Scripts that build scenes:
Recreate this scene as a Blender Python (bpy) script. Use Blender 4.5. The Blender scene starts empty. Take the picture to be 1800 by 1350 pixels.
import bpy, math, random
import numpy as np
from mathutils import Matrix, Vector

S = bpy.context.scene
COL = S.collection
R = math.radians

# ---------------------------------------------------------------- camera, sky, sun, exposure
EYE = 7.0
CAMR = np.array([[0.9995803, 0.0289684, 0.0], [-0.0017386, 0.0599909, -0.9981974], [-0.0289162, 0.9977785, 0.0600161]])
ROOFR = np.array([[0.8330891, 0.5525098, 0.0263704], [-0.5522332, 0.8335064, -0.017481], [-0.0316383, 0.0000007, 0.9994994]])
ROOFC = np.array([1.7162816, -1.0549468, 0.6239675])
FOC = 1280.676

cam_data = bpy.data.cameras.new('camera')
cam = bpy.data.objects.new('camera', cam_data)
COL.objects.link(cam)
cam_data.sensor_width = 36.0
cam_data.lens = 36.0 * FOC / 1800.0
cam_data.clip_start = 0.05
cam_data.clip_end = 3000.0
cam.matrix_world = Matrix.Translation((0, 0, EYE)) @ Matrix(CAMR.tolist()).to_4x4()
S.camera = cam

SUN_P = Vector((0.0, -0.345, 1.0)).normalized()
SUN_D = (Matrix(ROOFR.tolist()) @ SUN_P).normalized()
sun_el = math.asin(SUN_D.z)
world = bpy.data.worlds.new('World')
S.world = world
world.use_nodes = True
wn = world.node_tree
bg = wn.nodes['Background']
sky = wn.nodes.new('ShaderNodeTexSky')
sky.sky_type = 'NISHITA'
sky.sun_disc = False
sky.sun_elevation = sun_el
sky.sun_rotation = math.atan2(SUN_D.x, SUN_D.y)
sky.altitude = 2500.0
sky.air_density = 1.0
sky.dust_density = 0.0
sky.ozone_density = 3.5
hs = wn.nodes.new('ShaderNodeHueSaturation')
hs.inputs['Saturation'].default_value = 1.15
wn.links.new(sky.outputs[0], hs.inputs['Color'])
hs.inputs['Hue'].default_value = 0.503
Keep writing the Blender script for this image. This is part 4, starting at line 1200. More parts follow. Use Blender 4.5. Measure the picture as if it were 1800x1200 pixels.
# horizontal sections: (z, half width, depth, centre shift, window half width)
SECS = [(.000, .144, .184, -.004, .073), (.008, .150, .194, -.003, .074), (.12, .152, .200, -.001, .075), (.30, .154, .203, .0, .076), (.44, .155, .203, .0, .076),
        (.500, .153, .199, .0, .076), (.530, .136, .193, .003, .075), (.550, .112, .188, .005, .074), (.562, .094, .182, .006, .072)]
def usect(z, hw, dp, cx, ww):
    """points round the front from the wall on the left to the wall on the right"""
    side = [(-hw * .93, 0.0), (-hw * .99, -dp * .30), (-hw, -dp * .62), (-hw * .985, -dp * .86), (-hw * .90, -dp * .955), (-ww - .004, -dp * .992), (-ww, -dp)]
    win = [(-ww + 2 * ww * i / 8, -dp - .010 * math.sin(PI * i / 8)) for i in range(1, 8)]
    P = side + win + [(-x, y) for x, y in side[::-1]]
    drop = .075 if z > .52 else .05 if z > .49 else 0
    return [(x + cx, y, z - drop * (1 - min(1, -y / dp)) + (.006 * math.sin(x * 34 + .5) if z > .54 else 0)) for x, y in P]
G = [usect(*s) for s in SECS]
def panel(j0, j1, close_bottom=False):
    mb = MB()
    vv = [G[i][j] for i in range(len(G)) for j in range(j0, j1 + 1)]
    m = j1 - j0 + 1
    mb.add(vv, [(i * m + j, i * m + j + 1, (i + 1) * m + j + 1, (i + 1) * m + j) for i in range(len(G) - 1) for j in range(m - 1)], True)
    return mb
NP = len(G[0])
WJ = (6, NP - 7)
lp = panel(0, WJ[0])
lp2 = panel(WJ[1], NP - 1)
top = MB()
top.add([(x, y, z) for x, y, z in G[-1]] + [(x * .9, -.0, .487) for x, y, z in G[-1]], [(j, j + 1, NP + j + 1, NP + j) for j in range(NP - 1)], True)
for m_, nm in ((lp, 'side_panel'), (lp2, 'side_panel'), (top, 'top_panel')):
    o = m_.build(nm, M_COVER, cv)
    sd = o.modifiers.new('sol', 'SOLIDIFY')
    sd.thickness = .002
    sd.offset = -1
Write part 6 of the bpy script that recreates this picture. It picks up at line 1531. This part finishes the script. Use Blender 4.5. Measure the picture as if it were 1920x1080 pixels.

Problem description:
Print out every entry, keeping each one exact.

The answer:
Recreate this scene as a Blender Python (bpy) script. Use Blender 4.5. The Blender scene starts empty. Take the picture to be 1800 by 1350 pixels.
import bpy, math, random
import numpy as np
from mathutils import Matrix, Vector

S = bpy.context.scene
COL = S.collection
R = math.radians

# ---------------------------------------------------------------- camera, sky, sun, exposure
EYE = 7.0
CAMR = np.array([[0.9995803, 0.0289684, 0.0], [-0.0017386, 0.0599909, -0.9981974], [-0.0289162, 0.9977785, 0.0600161]])
ROOFR = np.array([[0.8330891, 0.5525098, 0.0263704], [-0.5522332, 0.8335064, -0.017481], [-0.0316383, 0.0000007, 0.9994994]])
ROOFC = np.array([1.7162816, -1.0549468, 0.6239675])
FOC = 1280.676

cam_data = bpy.data.cameras.new('camera')
cam = bpy.data.objects.new('camera', cam_data)
COL.objects.link(cam)
cam_data.sensor_width = 36.0
cam_data.lens = 36.0 * FOC / 1800.0
cam_data.clip_start = 0.05
cam_data.clip_end = 3000.0
cam.matrix_world = Matrix.Translation((0, 0, EYE)) @ Matrix(CAMR.tolist()).to_4x4()
S.camera = cam

SUN_P = Vector((0.0, -0.345, 1.0)).normalized()
SUN_D = (Matrix(ROOFR.tolist()) @ SUN_P).normalized()
sun_el = math.asin(SUN_D.z)
world = bpy.data.worlds.new('World')
S.world = world
world.use_nodes = True
wn = world.node_tree
bg = wn.nodes['Background']
sky = wn.nodes.new('ShaderNodeTexSky')
sky.sky_type = 'NISHITA'
sky.sun_disc = False
sky.sun_elevation = sun_el
sky.sun_rotation = math.atan2(SUN_D.x, SUN_D.y)
sky.altitude = 2500.0
sky.air_density = 1.0
sky.dust_density = 0.0
sky.ozone_density = 3.5
hs = wn.nodes.new('ShaderNodeHueSaturation')
hs.inputs['Saturation'].default_value = 1.15
wn.links.new(sky.outputs[0], hs.inputs['Color'])
hs.inputs['Hue'].default_value = 0.503
Keep writing the Blender script for this image. This is part 4, starting at line 1200. More parts follow. Use Blender 4.5. Measure the picture as if it were 1800x1200 pixels.
# horizontal sections: (z, half width, depth, centre shift, window half width)
SECS = [(.000, .144, .184, -.004, .073), (.008, .150, .194, -.003, .074), (.12, .152, .200, -.001, .075), (.30, .154, .203, .0, .076), (.44, .155, .203, .0, .076),
        (.500, .153, .199, .0, .076), (.530, .136, .193, .003, .075), (.550, .112, .188, .005, .074), (.562, .094, .182, .006, .072)]
def usect(z, hw, dp, cx, ww):
    """points round the front from the wall on the left to the wall on the right"""
    side = [(-hw * .93, 0.0), (-hw * .99, -dp * .30), (-hw, -dp * .62), (-hw * .985, -dp * .86), (-hw * .90, -dp * .955), (-ww - .004, -dp * .992), (-ww, -dp)]
    win = [(-ww + 2 * ww * i / 8, -dp - .010 * math.sin(PI * i / 8)) for i in range(1, 8)]
    P = side + win + [(-x, y) for x, y in side[::-1]]
    drop = .075 if z > .52 else .05 if z > .49 else 0
    return [(x + cx, y, z - drop * (1 - min(1, -y / dp)) + (.006 * math.sin(x * 34 + .5) if z > .54 else 0)) for x, y in P]
G = [usect(*s) for s in SECS]
def panel(j0, j1, close_bottom=False):
    mb = MB()
    vv = [G[i][j] for i in range(len(G)) for j in range(j0, j1 + 1)]
    m = j1 - j0 + 1
    mb.add(vv, [(i * m + j, i * m + j + 1, (i + 1) * m + j + 1, (i + 1) * m + j) for i in range(len(G) - 1) for j in range(m - 1)], True)
    return mb
NP = len(G[0])
WJ = (6, NP - 7)
lp = panel(0, WJ[0])
lp2 = panel(WJ[1], NP - 1)
top = MB()
top.add([(x, y, z) for x, y, z in G[-1]] + [(x * .9, -.0, .487) for x, y, z in G[-1]], [(j, j + 1, NP + j + 1, NP + j) for j in range(NP - 1)], True)
for m_, nm in ((lp, 'side_panel'), (lp2, 'side_panel'), (top, 'top_panel')):
    o = m_.build(nm, M_COVER, cv)
    sd = o.modifiers.new('sol', 'SOLIDIFY')
    sd.thickness = .002
    sd.offset = -1
Write part 6 of the bpy script that recreates this picture. It picks up at line 1531. This part finishes the script. Use Blender 4.5. Measure the picture as if it were 1920x1080 pixels.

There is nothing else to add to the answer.